Sure, we also have little vignettes where Michael has to get a tutor to boost his grades some more (that tutor being the lovely and criminally mis-used Kathy Bates, who admits to the Tuohy’s that she’s a Democrat; this is the kind of movie where that actually matters to the characters—and, I suspect, to the majority of people who made the picture a hit); we also see Michael return to his old neighborhood and get in a fight with a gang of thugs. Even though he has several guns drawn on him, he pummels everyone and walks away unscathed; it is during this scene that The Blind Side makes a Donnie Darko-esque transition into science fiction—the switch is confirmed when, the next day, Leigh Anne Tuohy happens upon the same thugs while driving her rich-ass car through the ghetto (a ghetto named, I shit you not, Hurt Village). She, too, leaves unharmed, after threatening to kill the gang’s leader. Hey, this movie’s based on a true story, so that had to have actually happened, right? Right?

There’s not one true note in this movie, and I’m astonished that so many people fell for its alleged charms. I would rather have watched a by-the-numbers biopic than John Lee Hancock’s tortured attempt to build something profound and different. He’s obviously not up to the task, and neither is his cast. As Oher, Quinton Aaron has the thankless job of being the big black elephant in the room. Like Will Smith in The Legend of Bagger Vance, he’s the Magic Negro who helps the rest of the cast figure out how great they are; but at least Smith had presence. Aaron, who’s twenty-six playing seventeen, skulks around like a puppy-dog Frankenstein monster; when he opens his mouth, it sounds as if he’s auditioning, not embodying a troubled character.

But my true disgust is reserved for Miss Sandy. How in the world she landed an Oscar for this gig is beyond me. Granted, the screenplay didn’t help flesh out her version of Leigh Anne Tuohy’s dimensions, but, damn, is she unpleasant; and I’m talking start to finish. Maybe the strong, Southern, no-nonsense woman is meant to appeal to someone, but where I come from, she’d simply be dismissed as a bitch. I would love to hear the real Tuohy—if, indeed, this is how she carries herself on a daily basis—reconcile her alleged Christian beliefs with the way she talks to people.

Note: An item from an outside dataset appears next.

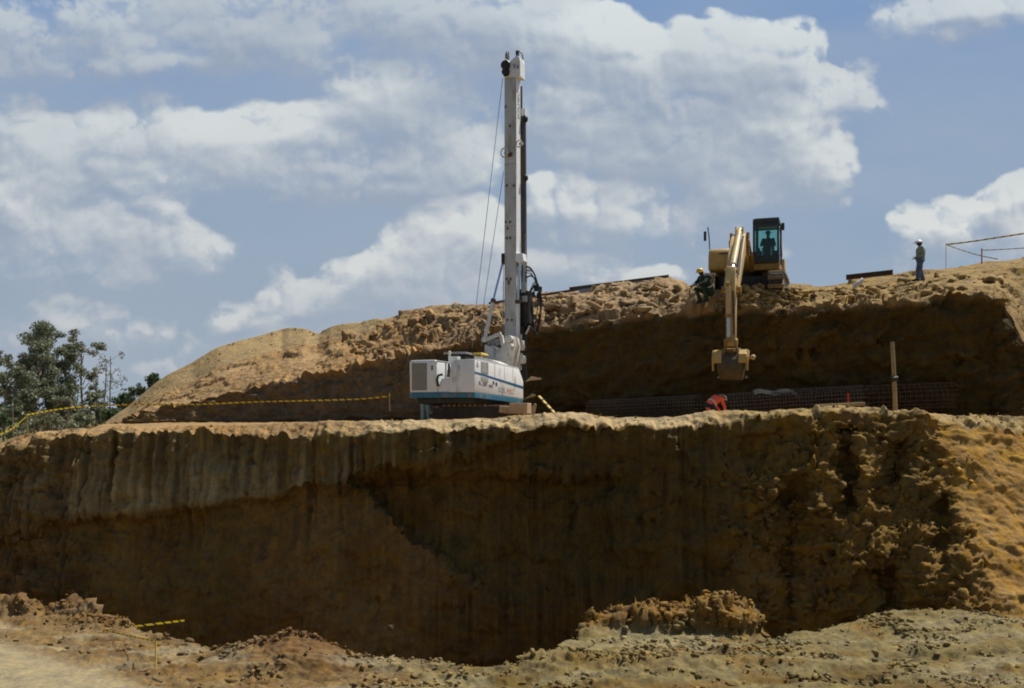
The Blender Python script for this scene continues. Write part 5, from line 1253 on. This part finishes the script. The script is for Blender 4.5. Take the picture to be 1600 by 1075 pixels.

Yes, it’s nice that she opened up her home to Oher, but I might consider the street preferable to living under her mouthy, bossy roof. At first, I wasn’t sure if I was even supposed to like this character, acting as she does the way a movie villain might; but when she meets Oher for the first time, a piano begins to play on the soundtrack, and I was heartbroken to realize I was supposed to find this person to be acceptable the way she was. Bullock is one-note here, and it’s a shrill one. If she spent a lot of time preparing for this role, then I take back every lousy thing I’ve said about her soon-to-be-ex-husband Jesse James in recent weeks.

Maybe I’m wrong for expecting more out of movies like this. Maybe I’m wrong for thinking that the Tuohy family, had they truly been moved by Oher’s plight, started some community outreach for the poverty-stricken, crime-ridden neighborhood he came from. If they did this in real life, the movie doesn’t think it’s important for us to know. It only cares about football and the warm, fuzzy feelings engendered by helping one kid (and only one kid) make lots of money playing sports.